On the morning that this story broke, my host mother and I were looking at the Asahi Shinbun’s front page. And there in big black bold kanji was the headline over a picture of Endo appologizing at his press conference. The first thing that came out of my host mother’s mouth was, “Hazukashii! Nihon no sejika hazukashii!”

Both my host parents being teachers, are no friends of the LDP, but it doesn’t seem like they hold much trust in anyone in government currently, including the DPJ.

Comment by Sam

September 5, 2007 @ 5:38 pm

Wish there was an edit button, I can’t write translitterations of Japanese sentences into romaji at all without making many mistakes!

Comment by DeOrio

September 5, 2007 @ 10:03 pm

Don’t worry, Sam - it would be hard to take a hard line that one form of transliteration was “correct,” anyway. I think what you wrote was abundantly clear. (If you want, you can use Japanese.)

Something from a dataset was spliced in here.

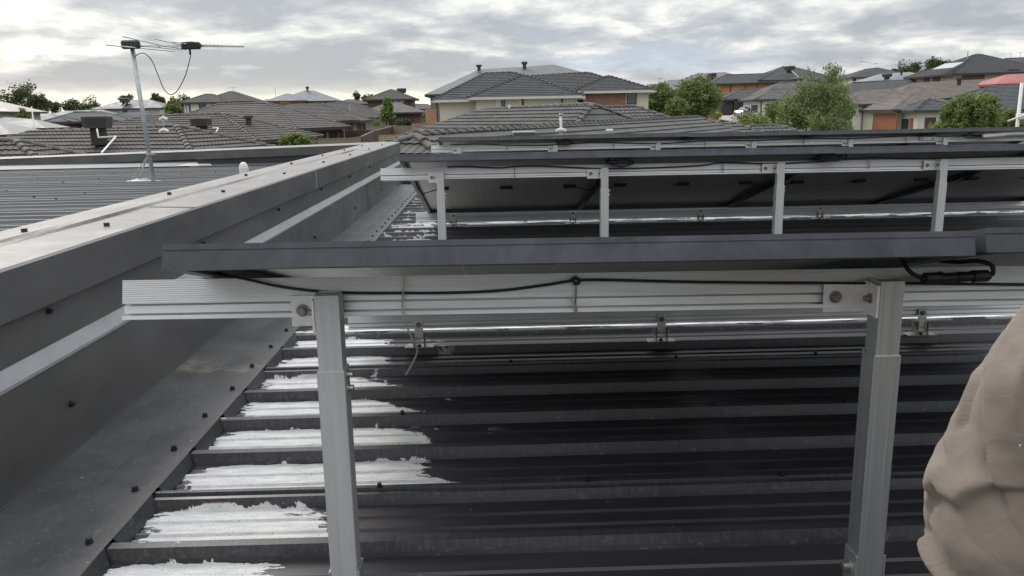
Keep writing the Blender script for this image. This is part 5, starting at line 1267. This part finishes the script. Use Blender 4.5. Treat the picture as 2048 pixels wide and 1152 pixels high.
# ------------------------------------------------------------------ the person kneeling beside the camera; only the left sleeve is in the picture
def skin_obj(name, verts, edges, mat, parent, sub=2, root=0):
    me = bpy.data.meshes.new(name); me.from_pydata([v[:3] for v in verts], edges, []); me.materials.append(MATS[mat])
    o = bpy.data.objects.new(name, me); COL.objects.link(o)
    if parent: o.parent = parent
    m = o.modifiers.new('skin', 'SKIN'); m.use_smooth_shade = True
    if not me.skin_vertices: me.attributes  # layer is made by the modifier
    for i, v in enumerate(verts):
        r = v[3]; me.skin_vertices[0].data[i].radius = (r, r) if not isinstance(r, tuple) else r
    me.skin_vertices[0].data[root].use_root = True
    s_ = o.modifiers.new('sub', 'SUBSURF'); s_.levels = sub; s_.render_levels = sub
    return o
def person():
    base = Vector((.86, .20, RT_Z))
    T = thing('person', 'person in a loose beige work shirt, bent arm cut by the right edge', 'person', base)
    def L(vs): return [(x - base.x, y - base.y, z - base.z, r) for x, y, z, r in vs]
    vs = [(.86, .14, 4.98, .135), (.85, .22, 5.14, .125), (.84, .32, 5.30, .14), (.84, .38, 5.40, .12), (.84, .42, 5.50, .055), (.84, .46, 5.60, .075), (.84, .47, 5.68, .085), (.84, .465, 5.745, .06),
          (.70, .42, 5.42, .065), (.63, .55, 5.36, .05), (.484, .655, 5.11, .042), (.505, .60, 4.98, .036), (.535, .49, 4.912, .026), (.56, .43, 4.905, .030),
          (.99, .40, 5.42, .065), (1.10, .45, 5.25, .048), (1.14, .50, 5.10, .042), (1.08, .62, 4.97, .034), (1.02, .70, 4.90, .026), (1.00, .74, 4.87, .030),
          (.77, .16, 4.95, .095), (.64, .42, 4.80, .075), (.70, .22, 4.745, .058), (.73, .00, 4.735, .045), (.73, -.08, 4.74, .04), (.73, .0, 4.70, .035),
          (.95, .16, 4.95, .095), (1.02, .44, 4.80, .075), (.99, .22, 4.745, .058), (.97, .00, 4.735, .045), (.97, -.08, 4.74, .04), (.97, .0, 4.70, .035)]
    ed = [(0, 1), (1, 2), (2, 3), (3, 4), (4, 5), (5, 6), (6, 7), (3, 8), (8, 9), (9, 10), (10, 11), (11, 12), (12, 13), (3, 14), (14, 15), (15, 16), (16, 17), (17, 18), (18, 19),
          (0, 20), (20, 21), (21, 22), (22, 23), (23, 24), (0, 26), (26, 27), (27, 28), (28, 29), (29, 30)]
    keep = [i for i in range(len(vs)) if i not in (25, 31)]; ix = {k: i for i, k in enumerate(keep)}
    vs = [vs[k] for k in keep]; ed = [(ix[a], ix[b]) for a, b in ed]
    # fingers and thumbs
    for hi, (d, sd_) in ((ix[13], ((.45, -.75, -.25), 1)), (ix[19], ((-.2, .9, -.4), -1))):
        h = Vector(vs[hi][:3]); d = Vector(d).normalized(); s_ = d.cross(Vector((0, 0, 1))).normalized() * sd_; n = Vector((0, 0, -1))
        for k, ln in enumerate((.062, .072, .067, .052)):
            o = len(vs); a = h + s_ * (.030 - .019 * k) + d * .03
            for q, (u, w, r) in enumerate(((0, 0, .011), (.45, .10, .0095), (.8, .35, .0088), (1.0, .62, .0078))): p = a + d * ln * u + n * ln * w; vs.append((*p, r))
            ed += [(hi, o), (o, o + 1), (o + 1, o + 2), (o + 2, o + 3)]
        o = len(vs)
        for u, w, r in ((.01, .035, .013), (.035, .055, .011), (.06, .060, .0095)): p = h + d * u + s_ * w + n * .01; vs.append((*p, r))
        ed += [(hi, o), (o, o + 1), (o + 1, o + 2)]
    b = skin_obj('body', L(vs), ed, 'skin', T, 2)
    # face
    hc = Vector((.84, .475, 5.665)) - base
    mb = MB(); mb.tube([hc + Vector((0, .075, .02)), hc + Vector((0, .098, -.012)), hc + Vector((0, .083, -.022))], [.007, .013, .009], 8); mb.build('nose', 'skin', T, True)
    for s_ in (-1, 1):
        mb = MB(); c = hc + Vector((.031 * s_, .071, .012)); mb.tube([c, c + Vector((0, .012, 0))], [.012, .007], 10); mb.build('eye', 'render_white', T, True)
        mb = MB(); c = hc + Vector((.078 * s_, 0, 0)); mb.tube([c + Vector((0, 0, .03)), c + Vector((.012 * s_, -.01, .005)), c + Vector((0, 0, -.028))], [.008, .013, .007], 8); mb.build('ear', 'skin', T, True)
    mb = MB(); mb.bar(hc + Vector((-.022, .083, -.045)), hc + Vector((.022, .083, -.045)), .012, .008); mb.build('mouth', 'orange_door', T)
    hv = [(0, -.03, .06, .088), (0, .01, .085, .078), (0, -.055, .0, .075)]
    skin_obj('hair', [(hc.x + x, hc.y + y, hc.z + z, r) for x, y, z, r in hv], [(0, 1), (0, 2)], 'hair', T, 2)
    # shirt body with the far sleeve, trousers, boots
    sv = [(.86, .15, 5.03, .155), (.85, .22, 5.14, .15), (.84, .32, 5.30, .162), (.84, .38, 5.41, .13), (.84, .41, 5.47, .072), (.71, .43, 5.42, .085), (.99, .40, 5.42, .085), (1.10, .45, 5.25, .068), (1.14, .50, 5.10, .060), (1.08, .62, 4.97, .05), (1.035, .68, 4.92, .040), (.645, .475, 5.405, .078)]
    skin_obj('shirt', L(sv), [(0, 1), (1, 2), (2, 3), (3, 4), (3, 5), (3, 6), (6, 7), (7, 8), (8, 9), (9, 10), (5, 11)], 'beige_cloth', T, 2)
    tv = [(.86, .14, 4.99, .15), (.77, .16, 4.95, .11), (.64, .42, 4.80, .09), (.70, .22, 4.745, .066), (.73, .04, 4.738, .056), (.95, .16, 4.95, .11), (1.02, .44, 4.80, .09), (.99, .22, 4.745, .066), (.97, .04, 4.738, .056)]
    skin_obj('trousers', L(tv), [(0, 1), (1, 2), (2, 3), (3, 4), (0, 5), (5, 6), (6, 7), (7, 8)], 'trousers', T, 2)
    for x in (.73, .97): skin_obj('boot', L([(x, .02, 4.742, .055), (x, -.06, 4.745, .052), (x, -.10, 4.72, .038), (x, -.08, 4.70, .03)]), [(0, 1), (1, 2), (2, 3)], 'black_rubber', T, 2)
    # the sleeve in the picture: a swept tube with modelled folds
    path = bez([(.72, .445, 5.43), (.628, .55, 5.41), (.556, .605, 5.340), (.512, .640, 5.270), (.489, .655, 5.205), (.473, .660, 5.150), (.483, .652, 5.085), (.500, .632, 5.02), (.518, .60, 4.96), (.530, .55, 4.925), (.535, .50, 4.915)], 24)
    # long overlapping folds: (angle round the arm, distance along it from the elbow), height, -, side of the lip
    CREASES = [([(1.6, .016), (1.40, .014), (1.1, .026), (.7, .046), (.3, .052), (-.3, .055), (-.9, .03)], .0105, 0, -1),
               ([(1.40, -.200), (1.20, -.165), (.95, -.125), (.72, -.080), (.45, -.045), (.1, -.025)], .0105, 0, 1),
               ([(1.30, .000), (1.0, -.016), (.65, -.012), (.3, -.030), (-.1, -.045)], .0070, 0, 1),
               ([(1.0, .085), (.6, .080), (.1, .092), (-.6, .07)], .0060, 0, 1),
               ([(1.60, -.110), (1.35, -.098), (1.12, -.070), (1.0, -.052)], .0045, 0, -1),
               ([(1.60, -.062), (1.38, -.058), (1.18, -.040), (.9, -.034)], .0042, 0, 1),
               ([(1.55, -.030), (1.3, -.026), (1.1, -.010)], .0035, 0, 1),
               ([(1.0, -.23), (.75, -.19), (.5, -.14), (.3, -.10)], .0070, 0, -1),
               ([(.2, -.20), (.0, -.12), (-.4, -.05), (-.9, -.02)], .009, .007, 1),
               ([(-1.2, -.2), (-1.6, -.1), (-2.2, -.03), (-3.0, .0)], .008, .007, 1),
               ([(2.9, -.2), (2.4, -.1), (2.0, -.04), (1.8, .0)], .005, .007, -1),
               ([(-.8, .11), (-1.4, .06), (-2.0, .05), (-2.8, .08)], .008, .006, 1)]
    NR, NS = len(path), 200; mb = MB(); toC = Vector(C)
    # arc position of the elbow
    dist = [0.0]
    for a, b_ in zip(path[:-1], path[1:]): dist.append(dist[-1] + (b_ - a).length)
    tot = dist[-1]; ke = min(range(NR), key=lambda i: abs(path[i].z - 5.138)); se = dist[ke]
    for i, p in enumerate(path):
        d = (path[min(i + 1, NR - 1)] - path[max(i - 1, 0)]).normalized()
        c = (toC - p); c = (c - d * c.dot(d)).normalized(); l = d.cross(c)          # c towards the camera; l left/right
        s = dist[i]; u = s - se
        r0 = .076 - .018 * max(0, (s / tot - .62)) / .38 + .004 * math.sin(s * 40)
        r0 *= 1 - .35 * max(0, s / tot - .93) / .07
        for k in range(NS):
            an = 2 * math.pi * k / NS; v = c * math.cos(an) + l * math.sin(an); q = p + v * r0
            f = 0.0
            g = lambda x, w: math.exp(-(x / w) ** 2)
            wr = mnoise.noise(Vector((s * 11, math.cos(an) * 1.3, math.sin(an) * 1.3 + 4)))
            aw = (an + math.pi) % (2 * math.pi) - math.pi
            X, Y_ = aw * r0 * (1 + .05 * wr), u + .004 * wr
            for pl, dep, wd, asym in CREASES:
                bd = 9; sg = 0; tt = 0
                for j in range(len(pl) - 1):
                    ax, ay = pl[j][0] * r0, pl[j][1]; bx, by = pl[j + 1][0] * r0, pl[j + 1][1]; dx, dy = bx - ax, by - ay; L2 = dx * dx + dy * dy
                    h = max(0, min(1, ((X - ax) * dx + (Y_ - ay) * dy) / L2)); ex, ey = X - ax - h * dx, Y_ - ay - h * dy; dd = math.hypot(ex, ey)
                    if dd < bd: bd = dd; sg = 1 if dx * ey - dy * ex > 0 else -1; tt = (j + h) / (len(pl) - 1)
                en = min(1, 4.5 * min(tt, 1 - tt) + .12)
                sd2 = bd * sg
                sa = sd2 * asym; f += en * dep * 1.45 * (1.0 * math.exp(-sa / .020) * min(1, sa / .0028) - .75 * g(sa, .0032) if sa > 0 else -.75 * math.exp(sa / .012))
            f = .0125 * math.tanh(f / .0125)
            f += .0030 * mnoise.noise(Vector((q.x * 13, q.y * 13, q.z * 15))) + .0012 * mnoise.noise(Vector((q.x * 55, q.y * 55, q.z * 70)))
            mb.v.append(tuple(q + v * f - base))
    for i in range(NR - 1):
        for k in range(NS): mb.f.append((i * NS + k, i * NS + (k + 1) % NS, (i + 1) * NS + (k + 1) % NS, (i + 1) * NS + k)); mb.mi.append(0)
    mb.build('sleeve', 'beige_cloth', T, True)
person()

For all the “theories” we hear and read about how Japanese poeple are supposed to be, I have yet to hear or read one that even hints at the fact that, anecdotally, most Japanese people are no different from Yanks in their wide and consistent mistrust of politicians. A very small percentage of people with whom I’ve ever talked politics have ever had anything good to say about any politician (and, just as in other countries, a lot of those people really don’t follow politics.)